San Francisco Buddhism: Passing Memories of Convert Buddhists From Before the 1960s
March 22, 2017
by James Ford
It was 1969. I threw my lot in with the English Zen priest Houn Jiyu Kennett, whod just arrived in the San Francisco Bay area and after a brief stay at the Zen Center in San Francisco opened a small temple in a flat on Potrero Hill.
That was when I first became aware of an earlier generation of convert Buddhists. There is almost nothing written about these people, and I think its a shame they seem to be passing from memory. Their credentials were often confusing, some coming out of brief or longer stays in East and South Asia, others out of encounters with visiting masters, and some, well, some seem to have just made the whole thing up.

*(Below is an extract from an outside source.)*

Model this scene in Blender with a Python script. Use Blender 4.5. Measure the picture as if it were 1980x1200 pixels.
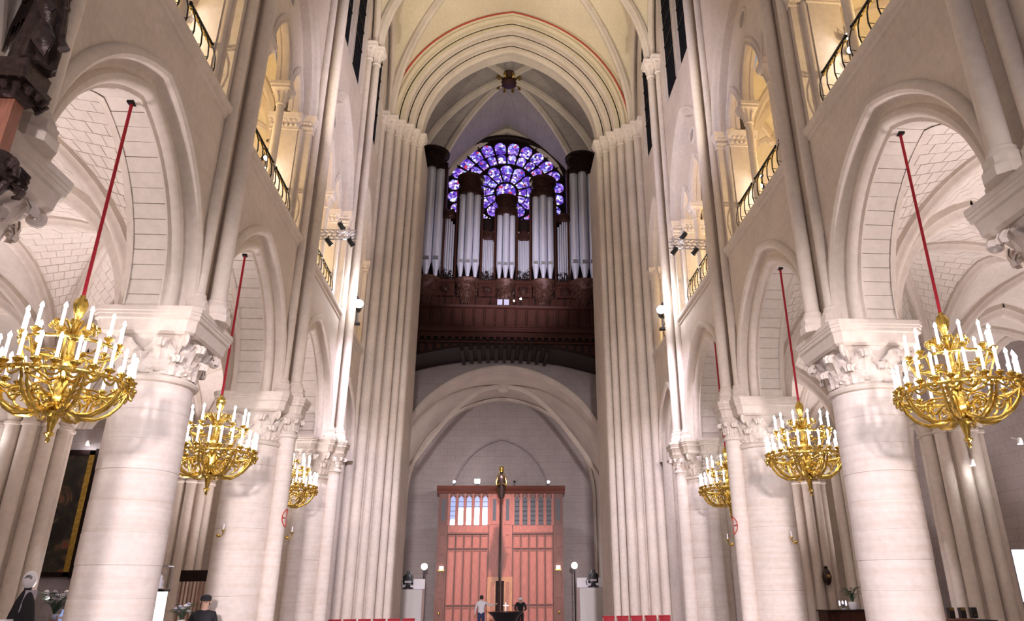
import bpy, math, random
from mathutils import Vector, Matrix
random.seed(7)
for _o in list(bpy.data.objects): bpy.data.objects.remove(_o)
SC = bpy.context.scene
COL = SC.collection
PI = math.pi
sin, cos, sqrt = math.sin, math.cos, math.sqrt
FZ = -0.55                       # floor level (z = 0 is a datum a little above the paving)

# ------------------------------------------------------------------ camera
F_PX, YAW, PITCH, ROLL = 1373.8, .081, .374, -.010
cam_d = bpy.data.cameras.new('camera'); cam = bpy.data.objects.new('camera', cam_d); COL.objects.link(cam)
cam_d.sensor_fit = 'HORIZONTAL'; cam_d.sensor_width = 36.0
cam_d.lens = 36.0*F_PX/1980.0
cam_d.shift_x = -(1069.3-990.0)/1980.0
cam_d.clip_start = .05; cam_d.clip_end = 300
_F = Vector((sin(YAW)*cos(PITCH), cos(YAW)*cos(PITCH), sin(PITCH)))
_R0 = Vector((cos(YAW), -sin(YAW), 0)); _U0 = _R0.cross(_F)
_R = _R0*cos(ROLL)+_U0*sin(ROLL); _U = _U0*cos(ROLL)-_R0*sin(ROLL)
cam.matrix_world = Matrix(((_R.x, _U.x, -_F.x, -.46), (_R.y, _U.y, -_F.y, 0), (_R.z, _U.z, -_F.z, 1.4), (0, 0, 0, 1)))
SC.camera = cam

# ------------------------------------------------------------------ world, lights, exposure
SC.view_settings.view_transform = 'Standard'; SC.view_settings.look = 'None'
SC.view_settings.gamma = 1.0; SC.view_settings.use_curve_mapping = False
SC.view_settings.exposure = 1.1
W = bpy.data.worlds.new('world'); SC.world = W; W.use_nodes = True
W.node_tree.nodes['Background'].inputs['Color'].default_value = (.90, .84, .93, 1)
W.node_tree.nodes['Background'].inputs['Strength'].default_value = .17

def lamp(name, kind, loc, energy, color, target=None, size=.1, spot=60, blend=.6, sy=None):
    d = bpy.data.lights.new(name, kind); d.energy = energy; d.color = color
    if kind == 'AREA':
        d.size = size
        if sy: d.shape = 'RECTANGLE'; d.size_y = sy
    else: d.shadow_soft_size = size
    if kind == 'SPOT': d.spot_size = math.radians(spot); d.spot_blend = blend
    o = bpy.data.objects.new(name, d); COL.objects.link(o); o.location = loc
    if target is not None:
        o.rotation_euler = (Vector(target)-Vector(loc)).to_track_quat('-Z', 'Y').to_euler()
    return o
LAV = (.86, .80, 1.0); WARM = (1.0, .76, .42); CREAM = (1.0, .87, .66); PINK = (1.0, .885, .905)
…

Several stand out for me. Reverend Iru Price represented the Austrian-born Tibetan Lama Anagarika Govindas Arya Maitreya Mandala. Although I have to admit the main thing I recall about him was that he wore an inexpensive toupee, which seemed so incongruous a thing to do for a Buddhist priest who traditionally has a shaved head.

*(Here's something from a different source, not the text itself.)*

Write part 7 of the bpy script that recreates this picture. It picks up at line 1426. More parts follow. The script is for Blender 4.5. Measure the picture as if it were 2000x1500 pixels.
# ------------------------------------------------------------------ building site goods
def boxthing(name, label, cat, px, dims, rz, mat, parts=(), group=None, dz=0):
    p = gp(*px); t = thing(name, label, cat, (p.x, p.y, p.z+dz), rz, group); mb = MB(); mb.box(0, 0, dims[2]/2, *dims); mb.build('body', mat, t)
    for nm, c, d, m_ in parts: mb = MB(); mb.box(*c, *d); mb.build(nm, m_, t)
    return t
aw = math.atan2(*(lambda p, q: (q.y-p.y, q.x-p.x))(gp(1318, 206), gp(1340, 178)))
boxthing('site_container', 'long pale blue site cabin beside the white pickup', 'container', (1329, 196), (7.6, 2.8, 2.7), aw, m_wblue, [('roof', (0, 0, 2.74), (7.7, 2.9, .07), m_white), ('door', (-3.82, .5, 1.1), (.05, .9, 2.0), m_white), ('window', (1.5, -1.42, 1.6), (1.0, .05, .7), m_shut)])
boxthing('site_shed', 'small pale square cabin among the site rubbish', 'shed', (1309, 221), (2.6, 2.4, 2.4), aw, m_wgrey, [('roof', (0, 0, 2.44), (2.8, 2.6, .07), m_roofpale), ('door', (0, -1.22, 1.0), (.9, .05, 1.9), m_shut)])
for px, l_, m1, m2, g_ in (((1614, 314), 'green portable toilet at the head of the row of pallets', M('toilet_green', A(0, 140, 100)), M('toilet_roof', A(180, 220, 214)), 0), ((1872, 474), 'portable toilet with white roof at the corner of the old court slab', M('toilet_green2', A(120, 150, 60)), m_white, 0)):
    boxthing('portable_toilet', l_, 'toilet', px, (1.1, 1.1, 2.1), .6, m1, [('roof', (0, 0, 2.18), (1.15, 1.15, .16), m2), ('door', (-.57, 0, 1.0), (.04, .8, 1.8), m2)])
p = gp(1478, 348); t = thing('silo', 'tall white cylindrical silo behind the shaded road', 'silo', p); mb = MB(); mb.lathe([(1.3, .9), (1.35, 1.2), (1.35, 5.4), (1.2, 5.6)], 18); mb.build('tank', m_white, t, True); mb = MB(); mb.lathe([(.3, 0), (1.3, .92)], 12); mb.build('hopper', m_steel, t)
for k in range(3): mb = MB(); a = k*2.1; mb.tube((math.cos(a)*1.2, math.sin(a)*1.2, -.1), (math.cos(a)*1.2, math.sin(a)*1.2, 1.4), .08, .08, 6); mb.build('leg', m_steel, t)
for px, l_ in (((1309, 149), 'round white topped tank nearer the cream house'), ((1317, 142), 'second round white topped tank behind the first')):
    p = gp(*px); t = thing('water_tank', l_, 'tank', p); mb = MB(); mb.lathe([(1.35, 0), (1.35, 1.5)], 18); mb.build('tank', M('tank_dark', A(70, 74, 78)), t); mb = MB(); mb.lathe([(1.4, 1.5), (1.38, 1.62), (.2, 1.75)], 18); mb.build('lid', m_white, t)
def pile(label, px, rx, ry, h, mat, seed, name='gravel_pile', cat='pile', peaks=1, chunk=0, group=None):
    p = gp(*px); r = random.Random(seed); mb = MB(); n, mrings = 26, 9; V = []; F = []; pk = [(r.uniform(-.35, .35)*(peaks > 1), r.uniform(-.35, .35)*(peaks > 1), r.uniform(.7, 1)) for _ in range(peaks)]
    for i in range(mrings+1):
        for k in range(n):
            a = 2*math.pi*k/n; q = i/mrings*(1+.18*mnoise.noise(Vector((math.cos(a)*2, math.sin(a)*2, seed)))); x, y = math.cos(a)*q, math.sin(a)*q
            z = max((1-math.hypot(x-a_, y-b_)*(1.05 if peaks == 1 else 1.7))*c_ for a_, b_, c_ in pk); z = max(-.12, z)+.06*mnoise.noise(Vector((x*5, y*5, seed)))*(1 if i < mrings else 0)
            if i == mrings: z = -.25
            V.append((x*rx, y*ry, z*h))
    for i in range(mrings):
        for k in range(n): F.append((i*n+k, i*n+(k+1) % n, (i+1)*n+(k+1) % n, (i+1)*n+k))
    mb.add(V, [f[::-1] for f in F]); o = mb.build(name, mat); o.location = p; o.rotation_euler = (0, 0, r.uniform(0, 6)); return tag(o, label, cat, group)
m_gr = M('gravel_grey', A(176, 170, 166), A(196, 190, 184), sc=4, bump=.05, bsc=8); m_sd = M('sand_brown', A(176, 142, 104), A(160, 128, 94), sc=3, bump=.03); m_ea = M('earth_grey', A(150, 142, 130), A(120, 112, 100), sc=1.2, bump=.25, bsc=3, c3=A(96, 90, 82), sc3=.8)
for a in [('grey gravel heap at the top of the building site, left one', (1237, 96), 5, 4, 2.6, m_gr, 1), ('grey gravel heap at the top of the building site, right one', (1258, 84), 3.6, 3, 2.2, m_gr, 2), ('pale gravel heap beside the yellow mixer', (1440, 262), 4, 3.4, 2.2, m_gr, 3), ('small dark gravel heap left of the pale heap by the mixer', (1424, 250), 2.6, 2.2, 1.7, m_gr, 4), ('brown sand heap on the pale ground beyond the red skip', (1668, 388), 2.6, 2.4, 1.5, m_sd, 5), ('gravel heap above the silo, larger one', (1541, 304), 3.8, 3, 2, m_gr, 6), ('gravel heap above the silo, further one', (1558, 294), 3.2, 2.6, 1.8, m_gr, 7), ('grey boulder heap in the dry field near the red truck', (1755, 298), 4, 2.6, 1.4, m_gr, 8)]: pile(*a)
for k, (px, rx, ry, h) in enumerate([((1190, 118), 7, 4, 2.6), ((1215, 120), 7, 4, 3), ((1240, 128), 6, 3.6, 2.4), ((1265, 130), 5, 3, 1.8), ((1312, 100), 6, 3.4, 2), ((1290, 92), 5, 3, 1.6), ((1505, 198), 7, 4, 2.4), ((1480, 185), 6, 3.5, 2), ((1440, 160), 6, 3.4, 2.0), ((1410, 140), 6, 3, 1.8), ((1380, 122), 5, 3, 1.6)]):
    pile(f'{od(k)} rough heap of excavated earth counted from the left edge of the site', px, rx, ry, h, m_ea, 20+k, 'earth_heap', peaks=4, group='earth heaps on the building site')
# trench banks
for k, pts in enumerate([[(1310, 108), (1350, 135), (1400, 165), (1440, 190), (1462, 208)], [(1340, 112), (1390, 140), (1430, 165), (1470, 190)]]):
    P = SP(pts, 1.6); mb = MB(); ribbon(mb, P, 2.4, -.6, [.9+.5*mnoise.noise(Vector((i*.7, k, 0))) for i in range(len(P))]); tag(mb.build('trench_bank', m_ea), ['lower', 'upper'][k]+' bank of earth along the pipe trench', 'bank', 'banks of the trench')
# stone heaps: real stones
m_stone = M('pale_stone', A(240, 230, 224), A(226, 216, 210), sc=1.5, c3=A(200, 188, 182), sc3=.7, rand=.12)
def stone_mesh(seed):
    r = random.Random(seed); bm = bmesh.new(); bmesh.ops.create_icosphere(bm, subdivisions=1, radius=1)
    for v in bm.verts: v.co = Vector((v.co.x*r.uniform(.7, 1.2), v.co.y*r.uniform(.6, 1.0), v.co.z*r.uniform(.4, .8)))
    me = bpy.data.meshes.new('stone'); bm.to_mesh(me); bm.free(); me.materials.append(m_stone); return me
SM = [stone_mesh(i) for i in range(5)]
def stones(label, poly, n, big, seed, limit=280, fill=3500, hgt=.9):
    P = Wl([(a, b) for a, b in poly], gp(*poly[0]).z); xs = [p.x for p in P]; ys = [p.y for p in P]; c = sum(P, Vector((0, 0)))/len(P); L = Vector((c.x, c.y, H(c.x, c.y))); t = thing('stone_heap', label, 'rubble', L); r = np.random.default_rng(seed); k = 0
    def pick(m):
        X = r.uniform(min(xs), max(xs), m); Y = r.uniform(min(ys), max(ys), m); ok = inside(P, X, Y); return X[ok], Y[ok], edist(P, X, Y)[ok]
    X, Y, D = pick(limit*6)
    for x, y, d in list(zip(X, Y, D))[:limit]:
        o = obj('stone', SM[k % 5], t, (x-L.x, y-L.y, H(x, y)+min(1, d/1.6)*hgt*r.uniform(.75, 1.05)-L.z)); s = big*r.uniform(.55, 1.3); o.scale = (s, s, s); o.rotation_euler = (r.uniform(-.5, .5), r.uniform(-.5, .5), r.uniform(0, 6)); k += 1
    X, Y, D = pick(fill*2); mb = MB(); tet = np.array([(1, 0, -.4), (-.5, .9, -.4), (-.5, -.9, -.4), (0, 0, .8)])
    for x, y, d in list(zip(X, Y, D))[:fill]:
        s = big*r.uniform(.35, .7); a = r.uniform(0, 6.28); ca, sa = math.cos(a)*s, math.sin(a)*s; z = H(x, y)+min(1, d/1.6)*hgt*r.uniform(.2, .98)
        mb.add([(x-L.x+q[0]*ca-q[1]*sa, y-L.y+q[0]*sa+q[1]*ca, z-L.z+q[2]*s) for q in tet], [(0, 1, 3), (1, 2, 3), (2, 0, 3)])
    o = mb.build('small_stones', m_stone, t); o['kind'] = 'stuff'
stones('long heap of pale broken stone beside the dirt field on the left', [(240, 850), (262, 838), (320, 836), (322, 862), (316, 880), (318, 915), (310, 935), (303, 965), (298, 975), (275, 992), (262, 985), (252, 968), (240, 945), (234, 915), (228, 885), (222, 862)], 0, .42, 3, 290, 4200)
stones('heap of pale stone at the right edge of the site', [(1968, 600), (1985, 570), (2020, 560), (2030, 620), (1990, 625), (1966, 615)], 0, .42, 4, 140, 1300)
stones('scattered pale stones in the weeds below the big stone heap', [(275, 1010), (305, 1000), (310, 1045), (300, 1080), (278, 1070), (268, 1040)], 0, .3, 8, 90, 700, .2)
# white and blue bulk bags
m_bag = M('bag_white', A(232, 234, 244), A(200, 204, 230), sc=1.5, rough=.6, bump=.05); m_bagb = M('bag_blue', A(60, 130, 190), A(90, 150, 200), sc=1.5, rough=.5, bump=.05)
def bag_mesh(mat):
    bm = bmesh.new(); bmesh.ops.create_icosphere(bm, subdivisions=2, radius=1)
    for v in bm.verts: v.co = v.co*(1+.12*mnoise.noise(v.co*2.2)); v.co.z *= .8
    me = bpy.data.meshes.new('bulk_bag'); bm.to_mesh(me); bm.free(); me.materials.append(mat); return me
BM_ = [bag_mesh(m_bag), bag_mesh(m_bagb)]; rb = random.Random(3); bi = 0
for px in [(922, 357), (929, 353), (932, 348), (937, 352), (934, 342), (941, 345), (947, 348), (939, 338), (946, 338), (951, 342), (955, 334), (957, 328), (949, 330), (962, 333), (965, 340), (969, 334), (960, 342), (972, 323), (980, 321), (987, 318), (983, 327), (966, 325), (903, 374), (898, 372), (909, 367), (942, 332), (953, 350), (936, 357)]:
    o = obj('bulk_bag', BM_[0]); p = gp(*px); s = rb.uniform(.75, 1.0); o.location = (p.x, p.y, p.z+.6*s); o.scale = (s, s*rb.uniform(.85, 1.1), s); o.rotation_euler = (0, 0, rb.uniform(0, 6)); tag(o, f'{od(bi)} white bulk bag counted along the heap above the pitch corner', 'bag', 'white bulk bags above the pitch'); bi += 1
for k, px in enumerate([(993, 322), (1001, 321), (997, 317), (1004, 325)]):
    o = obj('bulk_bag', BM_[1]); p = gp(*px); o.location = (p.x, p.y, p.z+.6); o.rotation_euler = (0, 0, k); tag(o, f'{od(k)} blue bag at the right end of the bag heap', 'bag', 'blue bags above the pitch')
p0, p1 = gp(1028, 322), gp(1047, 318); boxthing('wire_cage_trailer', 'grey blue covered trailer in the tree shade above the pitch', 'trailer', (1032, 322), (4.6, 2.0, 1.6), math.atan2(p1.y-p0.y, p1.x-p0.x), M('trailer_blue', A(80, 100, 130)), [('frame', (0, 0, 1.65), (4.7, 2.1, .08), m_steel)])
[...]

Another was Reverend Eugene Wagner. Hed been in the Navy or the Merchant Marines and had been ordained both as a Theravada and Mahayana monk at one time or another. He also said, and I believed him, hed received some sort of authorization as a teacher from a visiting Rinzai priest Sogen Asahina. He was trying to put together a universal Buddhist order and was for a time a regular visitor to the San Francisco temple.